| WHAT YOU WILL DO |
Repeat every line of the material, character for character.

| PROVIDED MATERIAL |
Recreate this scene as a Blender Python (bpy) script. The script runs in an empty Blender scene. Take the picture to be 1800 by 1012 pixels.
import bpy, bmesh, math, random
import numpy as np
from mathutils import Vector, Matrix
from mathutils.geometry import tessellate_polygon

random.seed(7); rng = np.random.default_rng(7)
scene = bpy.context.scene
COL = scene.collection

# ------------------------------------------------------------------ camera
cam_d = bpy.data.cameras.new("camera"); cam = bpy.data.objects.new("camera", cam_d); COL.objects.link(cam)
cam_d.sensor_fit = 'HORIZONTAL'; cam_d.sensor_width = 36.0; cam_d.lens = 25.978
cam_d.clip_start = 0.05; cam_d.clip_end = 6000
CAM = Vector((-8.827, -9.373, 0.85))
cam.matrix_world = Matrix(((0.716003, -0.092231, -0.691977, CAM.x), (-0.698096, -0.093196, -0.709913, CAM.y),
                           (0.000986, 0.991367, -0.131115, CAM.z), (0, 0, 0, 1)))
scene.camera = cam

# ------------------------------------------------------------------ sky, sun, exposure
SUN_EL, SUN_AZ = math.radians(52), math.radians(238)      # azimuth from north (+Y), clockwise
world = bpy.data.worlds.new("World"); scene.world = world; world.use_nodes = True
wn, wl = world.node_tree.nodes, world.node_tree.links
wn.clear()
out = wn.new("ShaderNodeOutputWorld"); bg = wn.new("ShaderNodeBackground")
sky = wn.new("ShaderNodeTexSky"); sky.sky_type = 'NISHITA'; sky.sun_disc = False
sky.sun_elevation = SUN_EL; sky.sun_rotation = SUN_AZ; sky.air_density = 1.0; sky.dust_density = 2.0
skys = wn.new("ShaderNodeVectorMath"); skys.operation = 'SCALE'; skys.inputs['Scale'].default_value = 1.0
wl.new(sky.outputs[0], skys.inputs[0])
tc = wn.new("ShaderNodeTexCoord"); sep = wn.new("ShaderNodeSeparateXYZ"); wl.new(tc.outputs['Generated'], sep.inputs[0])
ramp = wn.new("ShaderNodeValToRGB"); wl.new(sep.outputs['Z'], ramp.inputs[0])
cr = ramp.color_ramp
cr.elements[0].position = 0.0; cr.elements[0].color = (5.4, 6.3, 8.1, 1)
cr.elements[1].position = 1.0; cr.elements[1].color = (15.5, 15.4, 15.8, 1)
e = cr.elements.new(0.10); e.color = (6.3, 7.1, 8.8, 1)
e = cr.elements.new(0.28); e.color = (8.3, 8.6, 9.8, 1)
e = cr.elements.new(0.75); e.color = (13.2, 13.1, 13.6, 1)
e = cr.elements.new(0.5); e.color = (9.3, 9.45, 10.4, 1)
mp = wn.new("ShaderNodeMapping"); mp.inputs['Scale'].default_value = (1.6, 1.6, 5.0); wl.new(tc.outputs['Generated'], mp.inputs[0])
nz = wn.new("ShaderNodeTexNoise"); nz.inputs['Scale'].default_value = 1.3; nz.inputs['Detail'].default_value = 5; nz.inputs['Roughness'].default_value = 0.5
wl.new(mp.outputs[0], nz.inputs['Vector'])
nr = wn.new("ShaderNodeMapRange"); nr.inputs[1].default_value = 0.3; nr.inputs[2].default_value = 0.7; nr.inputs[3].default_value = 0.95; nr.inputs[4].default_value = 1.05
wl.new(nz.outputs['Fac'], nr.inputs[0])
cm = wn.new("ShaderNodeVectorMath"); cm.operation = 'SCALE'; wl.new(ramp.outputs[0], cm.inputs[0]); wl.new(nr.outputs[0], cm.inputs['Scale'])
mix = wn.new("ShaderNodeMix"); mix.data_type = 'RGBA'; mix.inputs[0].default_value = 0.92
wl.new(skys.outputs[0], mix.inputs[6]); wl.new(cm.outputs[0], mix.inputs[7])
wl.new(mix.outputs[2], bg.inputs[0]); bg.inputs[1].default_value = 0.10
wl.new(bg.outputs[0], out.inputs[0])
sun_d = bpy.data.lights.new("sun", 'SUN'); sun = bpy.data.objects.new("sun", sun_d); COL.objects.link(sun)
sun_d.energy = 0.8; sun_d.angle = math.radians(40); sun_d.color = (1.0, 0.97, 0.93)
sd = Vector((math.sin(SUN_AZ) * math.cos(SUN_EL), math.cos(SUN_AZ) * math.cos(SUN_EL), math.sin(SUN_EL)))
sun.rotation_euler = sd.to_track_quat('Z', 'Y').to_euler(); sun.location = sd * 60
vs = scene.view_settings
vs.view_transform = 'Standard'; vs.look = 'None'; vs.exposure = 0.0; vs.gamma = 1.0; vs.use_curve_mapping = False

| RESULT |
Recreate this scene as a Blender Python (bpy) script. The script runs in an empty Blender scene. Take the picture to be 1800 by 1012 pixels.
import bpy, bmesh, math, random
import numpy as np
from mathutils import Vector, Matrix
from mathutils.geometry import tessellate_polygon

random.seed(7); rng = np.random.default_rng(7)
scene = bpy.context.scene
COL = scene.collection

# ------------------------------------------------------------------ camera
cam_d = bpy.data.cameras.new("camera"); cam = bpy.data.objects.new("camera", cam_d); COL.objects.link(cam)
cam_d.sensor_fit = 'HORIZONTAL'; cam_d.sensor_width = 36.0; cam_d.lens = 25.978
cam_d.clip_start = 0.05; cam_d.clip_end = 6000
CAM = Vector((-8.827, -9.373, 0.85))
cam.matrix_world = Matrix(((0.716003, -0.092231, -0.691977, CAM.x), (-0.698096, -0.093196, -0.709913, CAM.y),
                           (0.000986, 0.991367, -0.131115, CAM.z), (0, 0, 0, 1)))
scene.camera = cam

# ------------------------------------------------------------------ sky, sun, exposure
SUN_EL, SUN_AZ = math.radians(52), math.radians(238)      # azimuth from north (+Y), clockwise
world = bpy.data.worlds.new("World"); scene.world = world; world.use_nodes = True
wn, wl = world.node_tree.nodes, world.node_tree.links
wn.clear()
out = wn.new("ShaderNodeOutputWorld"); bg = wn.new("ShaderNodeBackground")
sky = wn.new("ShaderNodeTexSky"); sky.sky_type = 'NISHITA'; sky.sun_disc = False
sky.sun_elevation = SUN_EL; sky.sun_rotation = SUN_AZ; sky.air_density = 1.0; sky.dust_density = 2.0
skys = wn.new("ShaderNodeVectorMath"); skys.operation = 'SCALE'; skys.inputs['Scale'].default_value = 1.0
wl.new(sky.outputs[0], skys.inputs[0])
tc = wn.new("ShaderNodeTexCoord"); sep = wn.new("ShaderNodeSeparateXYZ"); wl.new(tc.outputs['Generated'], sep.inputs[0])
ramp = wn.new("ShaderNodeValToRGB"); wl.new(sep.outputs['Z'], ramp.inputs[0])
cr = ramp.color_ramp
cr.elements[0].position = 0.0; cr.elements[0].color = (5.4, 6.3, 8.1, 1)
cr.elements[1].position = 1.0; cr.elements[1].color = (15.5, 15.4, 15.8, 1)
e = cr.elements.new(0.10); e.color = (6.3, 7.1, 8.8, 1)
e = cr.elements.new(0.28); e.color = (8.3, 8.6, 9.8, 1)
e = cr.elements.new(0.75); e.color = (13.2, 13.1, 13.6, 1)
e = cr.elements.new(0.5); e.color = (9.3, 9.45, 10.4, 1)
mp = wn.new("ShaderNodeMapping"); mp.inputs['Scale'].default_value = (1.6, 1.6, 5.0); wl.new(tc.outputs['Generated'], mp.inputs[0])
nz = wn.new("ShaderNodeTexNoise"); nz.inputs['Scale'].default_value = 1.3; nz.inputs['Detail'].default_value = 5; nz.inputs['Roughness'].default_value = 0.5
wl.new(mp.outputs[0], nz.inputs['Vector'])
nr = wn.new("ShaderNodeMapRange"); nr.inputs[1].default_value = 0.3; nr.inputs[2].default_value = 0.7; nr.inputs[3].default_value = 0.95; nr.inputs[4].default_value = 1.05
wl.new(nz.outputs['Fac'], nr.inputs[0])
cm = wn.new("ShaderNodeVectorMath"); cm.operation = 'SCALE'; wl.new(ramp.outputs[0], cm.inputs[0]); wl.new(nr.outputs[0], cm.inputs['Scale'])
mix = wn.new("ShaderNodeMix"); mix.data_type = 'RGBA'; mix.inputs[0].default_value = 0.92
wl.new(skys.outputs[0], mix.inputs[6]); wl.new(cm.outputs[0], mix.inputs[7])
wl.new(mix.outputs[2], bg.inputs[0]); bg.inputs[1].default_value = 0.10
wl.new(bg.outputs[0], out.inputs[0])
sun_d = bpy.data.lights.new("sun", 'SUN'); sun = bpy.data.objects.new("sun", sun_d); COL.objects.link(sun)
sun_d.energy = 0.8; sun_d.angle = math.radians(40); sun_d.color = (1.0, 0.97, 0.93)
sd = Vector((math.sin(SUN_AZ) * math.cos(SUN_EL), math.cos(SUN_AZ) * math.cos(SUN_EL), math.sin(SUN_EL)))
sun.rotation_euler = sd.to_track_quat('Z', 'Y').to_euler(); sun.location = sd * 60
vs = scene.view_settings
vs.view_transform = 'Standard'; vs.look = 'None'; vs.exposure = 0.0; vs.gamma = 1.0; vs.use_curve_mapping = False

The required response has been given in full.